_The exercise_. Omit the pictures and print exactly the lines of the listing below, starting at the first and ending at the line containing "cab_door(-2.2335, -1.8630, 'right', -2.262, -1.8615)".

───── Recorded data ─────

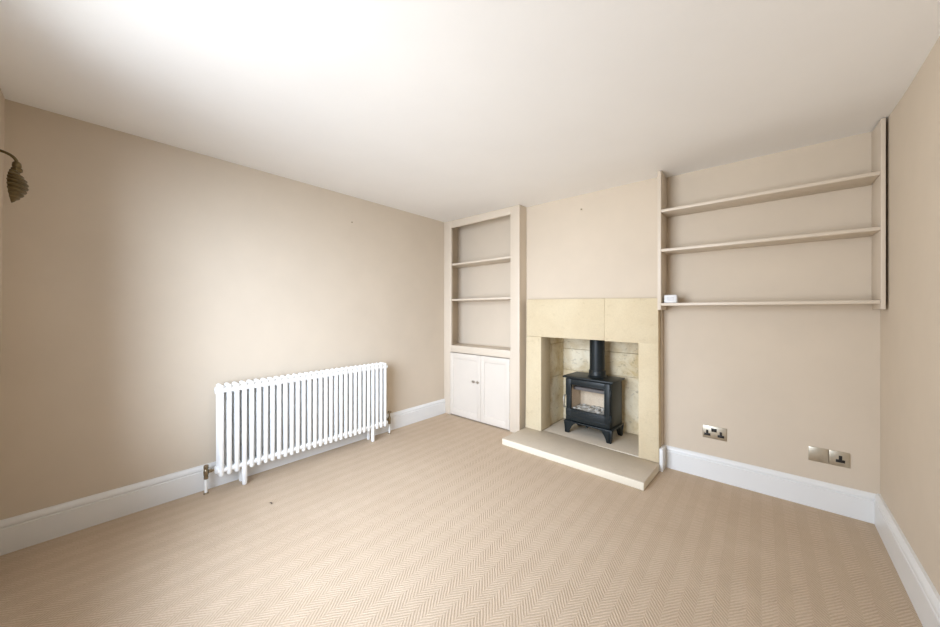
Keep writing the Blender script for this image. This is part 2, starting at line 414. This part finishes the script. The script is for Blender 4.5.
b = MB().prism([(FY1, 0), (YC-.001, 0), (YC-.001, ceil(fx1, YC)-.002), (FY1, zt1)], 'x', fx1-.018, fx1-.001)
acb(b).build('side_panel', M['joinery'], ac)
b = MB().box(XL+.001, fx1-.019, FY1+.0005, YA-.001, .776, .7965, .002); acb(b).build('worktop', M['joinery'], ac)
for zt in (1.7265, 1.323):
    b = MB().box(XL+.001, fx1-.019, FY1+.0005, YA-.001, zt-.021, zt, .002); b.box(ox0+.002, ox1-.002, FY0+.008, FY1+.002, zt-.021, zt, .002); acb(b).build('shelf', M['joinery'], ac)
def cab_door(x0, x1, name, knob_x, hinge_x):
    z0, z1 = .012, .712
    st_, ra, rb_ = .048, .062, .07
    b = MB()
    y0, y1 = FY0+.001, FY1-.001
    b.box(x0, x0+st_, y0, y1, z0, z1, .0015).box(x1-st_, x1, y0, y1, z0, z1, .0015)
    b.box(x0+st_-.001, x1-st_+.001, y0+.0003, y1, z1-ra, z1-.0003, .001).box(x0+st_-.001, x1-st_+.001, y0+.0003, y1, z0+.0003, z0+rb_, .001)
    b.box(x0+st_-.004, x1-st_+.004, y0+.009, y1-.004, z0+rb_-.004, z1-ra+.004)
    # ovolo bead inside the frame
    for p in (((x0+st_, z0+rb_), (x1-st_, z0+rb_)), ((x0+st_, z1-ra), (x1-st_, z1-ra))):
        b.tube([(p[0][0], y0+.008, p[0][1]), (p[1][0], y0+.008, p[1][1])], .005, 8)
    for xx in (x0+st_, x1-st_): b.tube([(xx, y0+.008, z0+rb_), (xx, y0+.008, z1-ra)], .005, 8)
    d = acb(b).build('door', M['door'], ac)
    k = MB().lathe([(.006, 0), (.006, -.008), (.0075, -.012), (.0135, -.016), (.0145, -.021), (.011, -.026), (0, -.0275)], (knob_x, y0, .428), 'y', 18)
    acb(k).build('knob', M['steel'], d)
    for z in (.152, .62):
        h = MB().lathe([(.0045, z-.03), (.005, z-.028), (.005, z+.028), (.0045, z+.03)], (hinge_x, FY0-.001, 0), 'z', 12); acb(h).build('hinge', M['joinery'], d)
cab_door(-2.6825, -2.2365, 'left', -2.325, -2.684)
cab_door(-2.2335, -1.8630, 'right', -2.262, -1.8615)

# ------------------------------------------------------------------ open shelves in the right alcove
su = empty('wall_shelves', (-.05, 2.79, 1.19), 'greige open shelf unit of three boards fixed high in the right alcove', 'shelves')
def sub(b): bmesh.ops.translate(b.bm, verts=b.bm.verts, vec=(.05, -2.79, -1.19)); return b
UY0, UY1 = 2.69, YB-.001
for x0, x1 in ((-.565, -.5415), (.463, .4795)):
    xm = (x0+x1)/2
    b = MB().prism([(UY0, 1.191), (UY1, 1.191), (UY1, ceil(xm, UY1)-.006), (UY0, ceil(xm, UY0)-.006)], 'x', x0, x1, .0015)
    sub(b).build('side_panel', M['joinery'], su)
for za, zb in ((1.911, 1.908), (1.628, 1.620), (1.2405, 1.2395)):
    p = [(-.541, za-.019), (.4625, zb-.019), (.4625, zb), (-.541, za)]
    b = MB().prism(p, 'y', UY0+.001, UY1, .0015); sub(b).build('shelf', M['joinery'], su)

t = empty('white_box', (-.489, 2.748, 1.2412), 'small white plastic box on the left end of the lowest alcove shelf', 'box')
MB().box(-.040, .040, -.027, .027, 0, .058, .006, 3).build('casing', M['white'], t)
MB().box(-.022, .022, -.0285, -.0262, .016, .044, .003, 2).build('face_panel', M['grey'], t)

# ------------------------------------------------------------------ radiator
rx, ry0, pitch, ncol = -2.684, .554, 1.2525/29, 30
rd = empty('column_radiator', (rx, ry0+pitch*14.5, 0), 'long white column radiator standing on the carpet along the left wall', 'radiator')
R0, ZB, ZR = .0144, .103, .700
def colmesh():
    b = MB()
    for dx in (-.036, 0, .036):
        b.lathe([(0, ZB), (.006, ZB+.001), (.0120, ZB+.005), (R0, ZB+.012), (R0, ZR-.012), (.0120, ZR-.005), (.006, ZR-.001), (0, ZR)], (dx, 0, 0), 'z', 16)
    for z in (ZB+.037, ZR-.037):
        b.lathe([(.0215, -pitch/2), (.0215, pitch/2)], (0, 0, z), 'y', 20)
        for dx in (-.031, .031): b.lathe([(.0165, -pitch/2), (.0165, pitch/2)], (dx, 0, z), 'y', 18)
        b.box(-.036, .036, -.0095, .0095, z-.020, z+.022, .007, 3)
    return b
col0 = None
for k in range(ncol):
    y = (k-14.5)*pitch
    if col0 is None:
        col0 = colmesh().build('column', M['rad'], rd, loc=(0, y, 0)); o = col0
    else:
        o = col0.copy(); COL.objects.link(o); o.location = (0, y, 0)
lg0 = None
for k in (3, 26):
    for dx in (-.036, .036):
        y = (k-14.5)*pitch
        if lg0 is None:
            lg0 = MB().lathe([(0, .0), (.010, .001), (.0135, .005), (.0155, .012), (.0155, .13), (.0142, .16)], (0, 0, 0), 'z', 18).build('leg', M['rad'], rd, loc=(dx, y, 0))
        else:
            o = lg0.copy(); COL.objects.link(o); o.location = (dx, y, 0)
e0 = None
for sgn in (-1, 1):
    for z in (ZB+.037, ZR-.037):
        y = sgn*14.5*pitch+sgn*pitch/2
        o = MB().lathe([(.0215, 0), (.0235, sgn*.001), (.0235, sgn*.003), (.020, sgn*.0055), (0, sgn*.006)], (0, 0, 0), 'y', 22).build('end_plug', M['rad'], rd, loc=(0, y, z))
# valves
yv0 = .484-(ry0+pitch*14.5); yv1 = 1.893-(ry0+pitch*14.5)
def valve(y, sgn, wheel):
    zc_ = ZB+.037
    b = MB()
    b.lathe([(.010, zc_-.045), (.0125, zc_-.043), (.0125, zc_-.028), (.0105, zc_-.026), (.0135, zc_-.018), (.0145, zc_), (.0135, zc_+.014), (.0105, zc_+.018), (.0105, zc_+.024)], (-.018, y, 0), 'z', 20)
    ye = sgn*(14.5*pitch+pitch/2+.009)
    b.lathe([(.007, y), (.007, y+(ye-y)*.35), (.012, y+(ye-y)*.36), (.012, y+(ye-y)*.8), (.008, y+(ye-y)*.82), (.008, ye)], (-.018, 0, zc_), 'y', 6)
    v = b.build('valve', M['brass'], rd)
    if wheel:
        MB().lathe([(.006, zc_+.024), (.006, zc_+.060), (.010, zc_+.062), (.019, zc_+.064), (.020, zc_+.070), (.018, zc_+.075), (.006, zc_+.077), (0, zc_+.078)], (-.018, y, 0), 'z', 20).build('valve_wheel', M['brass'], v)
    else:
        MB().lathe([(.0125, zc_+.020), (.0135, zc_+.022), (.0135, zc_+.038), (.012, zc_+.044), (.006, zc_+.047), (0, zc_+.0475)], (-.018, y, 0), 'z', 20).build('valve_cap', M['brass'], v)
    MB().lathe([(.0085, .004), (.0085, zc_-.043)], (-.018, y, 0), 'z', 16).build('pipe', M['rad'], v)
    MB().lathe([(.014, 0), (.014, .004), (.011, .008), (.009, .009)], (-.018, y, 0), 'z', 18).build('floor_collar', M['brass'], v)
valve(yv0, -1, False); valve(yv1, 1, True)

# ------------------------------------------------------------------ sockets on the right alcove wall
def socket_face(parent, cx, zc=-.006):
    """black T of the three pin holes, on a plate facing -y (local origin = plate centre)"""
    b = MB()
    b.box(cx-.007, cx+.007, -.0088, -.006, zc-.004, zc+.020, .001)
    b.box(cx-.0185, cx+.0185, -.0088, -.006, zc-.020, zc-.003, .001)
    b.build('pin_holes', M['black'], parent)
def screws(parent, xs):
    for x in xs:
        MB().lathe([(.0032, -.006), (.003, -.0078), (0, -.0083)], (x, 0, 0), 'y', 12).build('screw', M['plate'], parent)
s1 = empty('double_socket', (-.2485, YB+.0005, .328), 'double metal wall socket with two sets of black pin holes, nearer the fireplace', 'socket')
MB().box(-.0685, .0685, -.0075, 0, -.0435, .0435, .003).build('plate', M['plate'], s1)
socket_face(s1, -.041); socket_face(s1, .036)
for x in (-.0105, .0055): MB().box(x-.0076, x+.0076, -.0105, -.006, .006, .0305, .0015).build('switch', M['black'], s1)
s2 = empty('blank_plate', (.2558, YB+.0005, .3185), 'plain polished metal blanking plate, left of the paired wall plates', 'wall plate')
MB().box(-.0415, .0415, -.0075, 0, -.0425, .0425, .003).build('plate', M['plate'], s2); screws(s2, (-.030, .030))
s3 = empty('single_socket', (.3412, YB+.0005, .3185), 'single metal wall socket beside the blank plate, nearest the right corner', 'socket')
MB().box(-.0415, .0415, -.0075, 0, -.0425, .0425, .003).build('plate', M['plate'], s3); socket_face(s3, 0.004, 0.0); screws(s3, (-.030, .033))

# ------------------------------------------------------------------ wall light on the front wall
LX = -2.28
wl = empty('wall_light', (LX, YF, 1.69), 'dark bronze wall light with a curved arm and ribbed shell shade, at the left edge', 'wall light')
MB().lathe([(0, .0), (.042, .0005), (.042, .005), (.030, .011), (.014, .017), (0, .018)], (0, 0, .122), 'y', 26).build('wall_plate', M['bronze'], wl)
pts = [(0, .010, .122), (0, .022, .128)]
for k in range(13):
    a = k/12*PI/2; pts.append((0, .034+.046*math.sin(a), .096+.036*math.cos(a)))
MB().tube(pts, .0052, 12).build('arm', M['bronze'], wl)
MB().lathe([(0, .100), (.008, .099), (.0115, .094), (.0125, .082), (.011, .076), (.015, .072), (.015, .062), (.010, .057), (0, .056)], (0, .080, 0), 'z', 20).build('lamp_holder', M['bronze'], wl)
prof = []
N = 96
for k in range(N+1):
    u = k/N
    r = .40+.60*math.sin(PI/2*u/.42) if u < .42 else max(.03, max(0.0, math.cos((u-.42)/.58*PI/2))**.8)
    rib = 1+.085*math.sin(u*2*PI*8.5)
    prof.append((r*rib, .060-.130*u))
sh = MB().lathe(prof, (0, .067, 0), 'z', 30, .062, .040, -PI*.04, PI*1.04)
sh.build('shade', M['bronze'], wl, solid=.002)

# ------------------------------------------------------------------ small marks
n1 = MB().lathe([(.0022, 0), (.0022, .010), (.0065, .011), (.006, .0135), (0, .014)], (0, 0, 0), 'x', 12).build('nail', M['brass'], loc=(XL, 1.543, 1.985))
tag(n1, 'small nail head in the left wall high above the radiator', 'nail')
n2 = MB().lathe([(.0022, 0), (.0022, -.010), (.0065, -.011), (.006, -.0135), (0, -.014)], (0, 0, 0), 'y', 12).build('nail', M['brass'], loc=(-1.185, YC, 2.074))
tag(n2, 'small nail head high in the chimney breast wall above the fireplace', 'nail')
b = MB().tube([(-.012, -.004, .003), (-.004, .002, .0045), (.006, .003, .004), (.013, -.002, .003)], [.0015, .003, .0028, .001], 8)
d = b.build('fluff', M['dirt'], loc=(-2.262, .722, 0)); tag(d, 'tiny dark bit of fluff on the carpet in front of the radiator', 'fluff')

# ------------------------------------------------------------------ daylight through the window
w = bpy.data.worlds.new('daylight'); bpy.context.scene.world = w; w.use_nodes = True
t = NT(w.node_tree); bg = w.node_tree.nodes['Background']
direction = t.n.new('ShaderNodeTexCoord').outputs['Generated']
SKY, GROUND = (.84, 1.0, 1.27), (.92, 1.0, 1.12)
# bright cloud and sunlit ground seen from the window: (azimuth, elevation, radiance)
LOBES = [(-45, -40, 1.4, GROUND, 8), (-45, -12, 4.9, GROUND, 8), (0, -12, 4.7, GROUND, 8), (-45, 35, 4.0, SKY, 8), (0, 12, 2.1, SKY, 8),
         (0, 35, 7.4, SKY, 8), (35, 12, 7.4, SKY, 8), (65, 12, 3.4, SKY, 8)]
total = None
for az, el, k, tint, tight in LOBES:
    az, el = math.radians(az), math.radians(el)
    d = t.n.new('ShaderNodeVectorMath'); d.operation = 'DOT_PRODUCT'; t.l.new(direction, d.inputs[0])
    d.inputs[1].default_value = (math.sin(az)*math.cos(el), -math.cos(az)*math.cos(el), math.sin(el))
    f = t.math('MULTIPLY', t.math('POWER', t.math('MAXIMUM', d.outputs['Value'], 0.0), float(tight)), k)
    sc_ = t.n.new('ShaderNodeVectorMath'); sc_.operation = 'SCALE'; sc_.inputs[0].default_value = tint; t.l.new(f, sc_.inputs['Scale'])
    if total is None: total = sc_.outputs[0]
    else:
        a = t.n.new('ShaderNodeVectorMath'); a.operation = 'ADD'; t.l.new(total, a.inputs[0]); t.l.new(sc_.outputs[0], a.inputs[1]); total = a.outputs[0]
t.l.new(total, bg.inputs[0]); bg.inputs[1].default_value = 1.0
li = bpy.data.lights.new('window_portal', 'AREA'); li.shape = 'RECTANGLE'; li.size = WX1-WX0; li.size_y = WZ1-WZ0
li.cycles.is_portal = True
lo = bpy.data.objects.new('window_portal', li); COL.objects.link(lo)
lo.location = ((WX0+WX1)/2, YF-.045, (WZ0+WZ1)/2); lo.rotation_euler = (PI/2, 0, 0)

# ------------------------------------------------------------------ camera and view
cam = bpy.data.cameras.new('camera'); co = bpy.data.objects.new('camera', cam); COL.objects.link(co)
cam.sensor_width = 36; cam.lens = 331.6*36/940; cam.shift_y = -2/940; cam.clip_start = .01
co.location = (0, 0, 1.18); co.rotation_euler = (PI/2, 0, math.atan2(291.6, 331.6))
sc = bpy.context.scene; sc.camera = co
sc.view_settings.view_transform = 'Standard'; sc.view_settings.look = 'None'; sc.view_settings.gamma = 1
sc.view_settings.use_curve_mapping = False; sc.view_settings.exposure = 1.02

─────

_Solution to this task_.
Keep writing the Blender script for this image. This is part 2, starting at line 414. This part finishes the script. The script is for Blender 4.5.
b = MB().prism([(FY1, 0), (YC-.001, 0), (YC-.001, ceil(fx1, YC)-.002), (FY1, zt1)], 'x', fx1-.018, fx1-.001)
acb(b).build('side_panel', M['joinery'], ac)
b = MB().box(XL+.001, fx1-.019, FY1+.0005, YA-.001, .776, .7965, .002); acb(b).build('worktop', M['joinery'], ac)
for zt in (1.7265, 1.323):
    b = MB().box(XL+.001, fx1-.019, FY1+.0005, YA-.001, zt-.021, zt, .002); b.box(ox0+.002, ox1-.002, FY0+.008, FY1+.002, zt-.021, zt, .002); acb(b).build('shelf', M['joinery'], ac)
def cab_door(x0, x1, name, knob_x, hinge_x):
    z0, z1 = .012, .712
    st_, ra, rb_ = .048, .062, .07
    b = MB()
    y0, y1 = FY0+.001, FY1-.001
    b.box(x0, x0+st_, y0, y1, z0, z1, .0015).box(x1-st_, x1, y0, y1, z0, z1, .0015)
    b.box(x0+st_-.001, x1-st_+.001, y0+.0003, y1, z1-ra, z1-.0003, .001).box(x0+st_-.001, x1-st_+.001, y0+.0003, y1, z0+.0003, z0+rb_, .001)
    b.box(x0+st_-.004, x1-st_+.004, y0+.009, y1-.004, z0+rb_-.004, z1-ra+.004)
    # ovolo bead inside the frame
    for p in (((x0+st_, z0+rb_), (x1-st_, z0+rb_)), ((x0+st_, z1-ra), (x1-st_, z1-ra))):
        b.tube([(p[0][0], y0+.008, p[0][1]), (p[1][0], y0+.008, p[1][1])], .005, 8)
    for xx in (x0+st_, x1-st_): b.tube([(xx, y0+.008, z0+rb_), (xx, y0+.008, z1-ra)], .005, 8)
    d = acb(b).build('door', M['door'], ac)
    k = MB().lathe([(.006, 0), (.006, -.008), (.0075, -.012), (.0135, -.016), (.0145, -.021), (.011, -.026), (0, -.0275)], (knob_x, y0, .428), 'y', 18)
    acb(k).build('knob', M['steel'], d)
    for z in (.152, .62):
        h = MB().lathe([(.0045, z-.03), (.005, z-.028), (.005, z+.028), (.0045, z+.03)], (hinge_x, FY0-.001, 0), 'z', 12); acb(h).build('hinge', M['joinery'], d)
cab_door(-2.6825, -2.2365, 'left', -2.325, -2.684)
cab_door(-2.2335, -1.8630, 'right', -2.262, -1.8615)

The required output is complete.